CCRKBA Tells Lawmakers: ‘Rights Not Subject to Opinion Polls’
The Citizens Committee for the Right to Keep and Bear Arms has a message for state lawmakers, members of Congress and the media: Second Amendment rights are not subject to public opinion polls, especially when such surveys are used to justify proposed bans on certain types of firearms.
The right to keep and bear arms protected by the Second Amendment does not discriminate between types of arms, whether they be rifles, handguns or shotguns, or type of actions, including lever- or bolt-actions, single-shots, pump-actions or semiautomatics. Recent polling suggests pollsters don’t understand this.

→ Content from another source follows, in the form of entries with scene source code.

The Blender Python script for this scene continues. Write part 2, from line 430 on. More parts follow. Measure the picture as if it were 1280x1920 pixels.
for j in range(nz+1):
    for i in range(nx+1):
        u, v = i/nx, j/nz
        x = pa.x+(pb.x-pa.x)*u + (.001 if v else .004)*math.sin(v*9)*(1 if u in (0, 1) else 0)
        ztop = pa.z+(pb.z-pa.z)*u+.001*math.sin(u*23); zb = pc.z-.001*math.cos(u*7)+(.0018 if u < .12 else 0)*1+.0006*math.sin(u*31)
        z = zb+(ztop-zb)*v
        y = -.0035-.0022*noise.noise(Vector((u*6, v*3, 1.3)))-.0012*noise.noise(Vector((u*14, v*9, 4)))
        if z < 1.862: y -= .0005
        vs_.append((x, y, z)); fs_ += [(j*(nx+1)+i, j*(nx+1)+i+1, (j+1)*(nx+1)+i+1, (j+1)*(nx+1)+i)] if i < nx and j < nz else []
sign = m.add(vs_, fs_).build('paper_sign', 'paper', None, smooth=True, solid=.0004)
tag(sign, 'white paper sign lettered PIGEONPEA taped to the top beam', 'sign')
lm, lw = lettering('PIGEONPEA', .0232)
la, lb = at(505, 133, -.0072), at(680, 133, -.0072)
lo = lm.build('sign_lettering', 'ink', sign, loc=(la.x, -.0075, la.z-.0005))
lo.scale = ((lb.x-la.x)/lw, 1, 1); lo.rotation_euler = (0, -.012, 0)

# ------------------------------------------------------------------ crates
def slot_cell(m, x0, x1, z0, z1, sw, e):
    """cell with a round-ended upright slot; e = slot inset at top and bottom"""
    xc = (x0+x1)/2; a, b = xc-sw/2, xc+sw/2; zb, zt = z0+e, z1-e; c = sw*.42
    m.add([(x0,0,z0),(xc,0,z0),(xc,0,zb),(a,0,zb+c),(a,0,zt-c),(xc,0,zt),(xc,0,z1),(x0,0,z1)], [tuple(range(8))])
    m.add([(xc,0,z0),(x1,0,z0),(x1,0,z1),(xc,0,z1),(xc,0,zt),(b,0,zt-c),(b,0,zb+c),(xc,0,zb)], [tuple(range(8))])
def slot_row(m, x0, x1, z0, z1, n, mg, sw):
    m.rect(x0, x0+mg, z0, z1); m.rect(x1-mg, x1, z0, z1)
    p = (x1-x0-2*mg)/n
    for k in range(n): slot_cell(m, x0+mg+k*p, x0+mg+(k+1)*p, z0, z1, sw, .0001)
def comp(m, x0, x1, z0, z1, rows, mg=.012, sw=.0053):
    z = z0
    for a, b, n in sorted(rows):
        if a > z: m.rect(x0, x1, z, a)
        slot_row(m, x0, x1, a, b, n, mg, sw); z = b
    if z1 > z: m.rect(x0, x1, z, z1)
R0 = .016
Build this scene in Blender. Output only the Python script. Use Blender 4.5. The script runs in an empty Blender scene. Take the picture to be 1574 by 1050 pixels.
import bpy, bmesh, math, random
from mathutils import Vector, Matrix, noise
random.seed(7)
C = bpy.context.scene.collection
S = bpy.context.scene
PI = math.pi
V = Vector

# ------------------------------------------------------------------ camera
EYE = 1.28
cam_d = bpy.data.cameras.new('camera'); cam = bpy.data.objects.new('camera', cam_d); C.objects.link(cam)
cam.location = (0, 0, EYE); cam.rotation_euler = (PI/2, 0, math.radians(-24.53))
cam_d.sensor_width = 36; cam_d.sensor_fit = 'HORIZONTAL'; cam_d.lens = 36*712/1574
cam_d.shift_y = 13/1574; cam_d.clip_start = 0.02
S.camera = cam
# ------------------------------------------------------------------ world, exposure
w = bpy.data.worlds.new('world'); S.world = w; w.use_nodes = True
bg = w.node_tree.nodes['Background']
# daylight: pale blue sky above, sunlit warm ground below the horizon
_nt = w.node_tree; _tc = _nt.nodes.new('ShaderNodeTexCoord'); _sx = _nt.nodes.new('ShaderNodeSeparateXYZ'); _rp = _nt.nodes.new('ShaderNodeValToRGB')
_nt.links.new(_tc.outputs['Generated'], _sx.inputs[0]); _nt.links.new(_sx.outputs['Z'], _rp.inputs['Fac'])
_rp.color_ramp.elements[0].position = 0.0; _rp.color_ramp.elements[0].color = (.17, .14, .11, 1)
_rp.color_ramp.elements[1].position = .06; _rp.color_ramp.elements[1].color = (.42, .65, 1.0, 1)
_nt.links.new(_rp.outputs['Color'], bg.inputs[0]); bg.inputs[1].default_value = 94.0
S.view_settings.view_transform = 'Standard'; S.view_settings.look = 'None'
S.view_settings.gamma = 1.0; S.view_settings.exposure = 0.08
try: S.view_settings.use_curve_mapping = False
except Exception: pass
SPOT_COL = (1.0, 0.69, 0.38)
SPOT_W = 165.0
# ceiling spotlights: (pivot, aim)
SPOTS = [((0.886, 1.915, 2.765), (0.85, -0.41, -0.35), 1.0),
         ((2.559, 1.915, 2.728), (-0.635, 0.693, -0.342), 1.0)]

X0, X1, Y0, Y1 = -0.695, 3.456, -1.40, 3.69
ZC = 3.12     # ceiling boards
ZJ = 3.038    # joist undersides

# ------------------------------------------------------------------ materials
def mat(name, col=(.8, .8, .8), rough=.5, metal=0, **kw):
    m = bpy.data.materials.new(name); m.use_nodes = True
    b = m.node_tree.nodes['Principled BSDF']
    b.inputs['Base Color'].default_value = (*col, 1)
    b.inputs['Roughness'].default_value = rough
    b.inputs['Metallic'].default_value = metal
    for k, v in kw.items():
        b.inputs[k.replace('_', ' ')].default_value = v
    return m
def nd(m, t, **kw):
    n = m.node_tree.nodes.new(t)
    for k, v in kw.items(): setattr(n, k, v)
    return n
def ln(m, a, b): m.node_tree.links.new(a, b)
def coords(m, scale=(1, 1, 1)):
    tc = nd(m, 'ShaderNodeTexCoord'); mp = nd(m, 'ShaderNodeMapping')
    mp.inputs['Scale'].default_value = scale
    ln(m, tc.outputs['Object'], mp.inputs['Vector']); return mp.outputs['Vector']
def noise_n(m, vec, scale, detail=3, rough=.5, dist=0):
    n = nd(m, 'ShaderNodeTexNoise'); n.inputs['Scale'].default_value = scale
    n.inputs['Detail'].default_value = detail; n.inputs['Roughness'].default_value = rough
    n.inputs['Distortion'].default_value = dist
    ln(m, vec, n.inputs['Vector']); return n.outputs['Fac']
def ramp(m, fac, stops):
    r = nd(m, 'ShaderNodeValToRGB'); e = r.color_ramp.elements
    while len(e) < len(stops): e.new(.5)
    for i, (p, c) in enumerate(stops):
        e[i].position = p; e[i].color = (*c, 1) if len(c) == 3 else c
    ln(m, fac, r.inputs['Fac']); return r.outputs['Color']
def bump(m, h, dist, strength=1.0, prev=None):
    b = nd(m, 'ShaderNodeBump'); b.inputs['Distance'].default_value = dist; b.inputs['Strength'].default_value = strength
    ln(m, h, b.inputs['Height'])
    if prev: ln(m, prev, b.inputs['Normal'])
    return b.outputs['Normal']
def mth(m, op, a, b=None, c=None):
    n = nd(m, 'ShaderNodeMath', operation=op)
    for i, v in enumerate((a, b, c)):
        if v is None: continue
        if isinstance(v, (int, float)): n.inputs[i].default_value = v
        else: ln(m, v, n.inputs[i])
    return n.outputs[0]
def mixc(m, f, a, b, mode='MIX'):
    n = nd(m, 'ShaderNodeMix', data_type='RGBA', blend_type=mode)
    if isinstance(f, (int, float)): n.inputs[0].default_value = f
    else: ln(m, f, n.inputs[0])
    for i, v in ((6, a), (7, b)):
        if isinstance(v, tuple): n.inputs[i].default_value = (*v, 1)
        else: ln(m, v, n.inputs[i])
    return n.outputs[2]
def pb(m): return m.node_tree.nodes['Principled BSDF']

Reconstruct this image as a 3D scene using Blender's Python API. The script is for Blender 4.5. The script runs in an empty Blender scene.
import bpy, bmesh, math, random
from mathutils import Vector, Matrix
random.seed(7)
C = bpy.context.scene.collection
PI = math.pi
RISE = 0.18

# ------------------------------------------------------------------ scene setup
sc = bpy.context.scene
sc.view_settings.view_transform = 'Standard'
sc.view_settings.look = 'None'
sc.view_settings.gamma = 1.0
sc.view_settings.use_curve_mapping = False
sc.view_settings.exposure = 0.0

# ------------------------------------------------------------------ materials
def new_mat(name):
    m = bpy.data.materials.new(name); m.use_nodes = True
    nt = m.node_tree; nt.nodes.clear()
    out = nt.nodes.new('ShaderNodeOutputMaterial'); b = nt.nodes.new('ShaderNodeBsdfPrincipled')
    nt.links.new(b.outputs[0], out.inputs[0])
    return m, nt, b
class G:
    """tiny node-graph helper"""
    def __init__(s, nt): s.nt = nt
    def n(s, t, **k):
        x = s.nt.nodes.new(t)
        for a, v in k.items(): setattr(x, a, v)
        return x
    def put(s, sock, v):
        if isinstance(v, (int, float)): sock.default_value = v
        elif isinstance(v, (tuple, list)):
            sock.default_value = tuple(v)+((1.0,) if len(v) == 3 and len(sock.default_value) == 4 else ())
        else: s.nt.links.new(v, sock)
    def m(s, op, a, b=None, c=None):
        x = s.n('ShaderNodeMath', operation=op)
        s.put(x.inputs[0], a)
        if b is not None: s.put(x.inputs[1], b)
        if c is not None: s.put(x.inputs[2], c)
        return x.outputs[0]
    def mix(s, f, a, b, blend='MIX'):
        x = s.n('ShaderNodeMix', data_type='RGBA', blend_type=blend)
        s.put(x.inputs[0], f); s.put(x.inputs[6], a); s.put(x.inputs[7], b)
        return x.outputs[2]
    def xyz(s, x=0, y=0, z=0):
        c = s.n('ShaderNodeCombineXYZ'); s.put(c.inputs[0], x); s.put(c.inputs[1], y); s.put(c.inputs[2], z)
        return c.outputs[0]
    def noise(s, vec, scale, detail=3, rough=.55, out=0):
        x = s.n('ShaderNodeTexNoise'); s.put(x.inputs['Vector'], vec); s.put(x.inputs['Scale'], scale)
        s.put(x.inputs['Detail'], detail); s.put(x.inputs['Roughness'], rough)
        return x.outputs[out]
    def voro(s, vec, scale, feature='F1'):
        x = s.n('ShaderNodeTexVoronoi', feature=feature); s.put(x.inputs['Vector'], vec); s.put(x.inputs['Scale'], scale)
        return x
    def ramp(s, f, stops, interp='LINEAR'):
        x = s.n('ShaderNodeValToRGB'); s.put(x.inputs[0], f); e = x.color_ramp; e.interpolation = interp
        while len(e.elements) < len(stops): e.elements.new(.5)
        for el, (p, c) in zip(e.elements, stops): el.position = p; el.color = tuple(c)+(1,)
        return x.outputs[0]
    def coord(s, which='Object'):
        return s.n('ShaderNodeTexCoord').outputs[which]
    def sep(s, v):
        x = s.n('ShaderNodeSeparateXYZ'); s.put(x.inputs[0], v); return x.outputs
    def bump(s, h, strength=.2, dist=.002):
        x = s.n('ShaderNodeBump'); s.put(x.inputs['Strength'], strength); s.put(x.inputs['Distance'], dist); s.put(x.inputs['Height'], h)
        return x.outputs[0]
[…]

“Fundamental rights, including the right to keep and bear arms, must never be determined by the whims of survey respondents,” said CCRKBA Chairman Alan Gottlieb. “We don’t have popularity contests to determine the rights of free speech or the press. We would hardly allow a public opinion poll to dictate whether people should worship in a church, mosque or synagogue. So, why would we think it’s allowable for a survey to tell us whether we should ban a whole class of firearms, when the Second Amendment has protected the rights of gun owners for more than two centuries?”
But in his home state of Washington, Gov. Jay Inslee and Attorney General Bob Ferguson, both Democrats, are calling for a ban on so-called “assault weapons” this year. A press release from Ferguson’s office pointed to opinion polls last summer showing public support for such a ban. The release pointed to a July poll, sponsored by The Seattle Times, KING 5, the University of Washington’s Center for an Informed Public and Washington State University’s Murrow College of Communication, “found that more than 60 percent of Washingtonians support a ban on assault weapons in the state.”
A June survey for the Northwest Progressive Institute said 56 percent of Washington voters “support a ban on the sale of assault weapons,” the release said. That poll was done by Public Policy Polling.
In Illinois, the state House passed a ban last week 64-43.
The Salt Lake Tribune recently reported on a Utah poll showing 60 percent of Beehive State residents “support banning both assault weapons and high-capacity magazines.” The story cited a summer 2022 Fox News survey that also found public support for a ban.
“Anyone who honestly believes a survey should justify the erosion of any right guaranteed by our constitution needs a refresher course in high school civics,” Gottlieb observed in a statement to the media. “Rights are special. We don’t need government permission to exercise them, nor do we need the blessing of a vocal minority, because in this country, citizens do not answer to the wishes of a mob.
“At the moment we allow ourselves to fall into this trap,” he said, “we stop becoming a republic and start being an oligarchy, if not a dictatorship. This is not how rights are decided, because a right popular one week might fall out of favor the following week with a different polling sample, and then where would we be? Within a few weeks, we would have no rights at all.”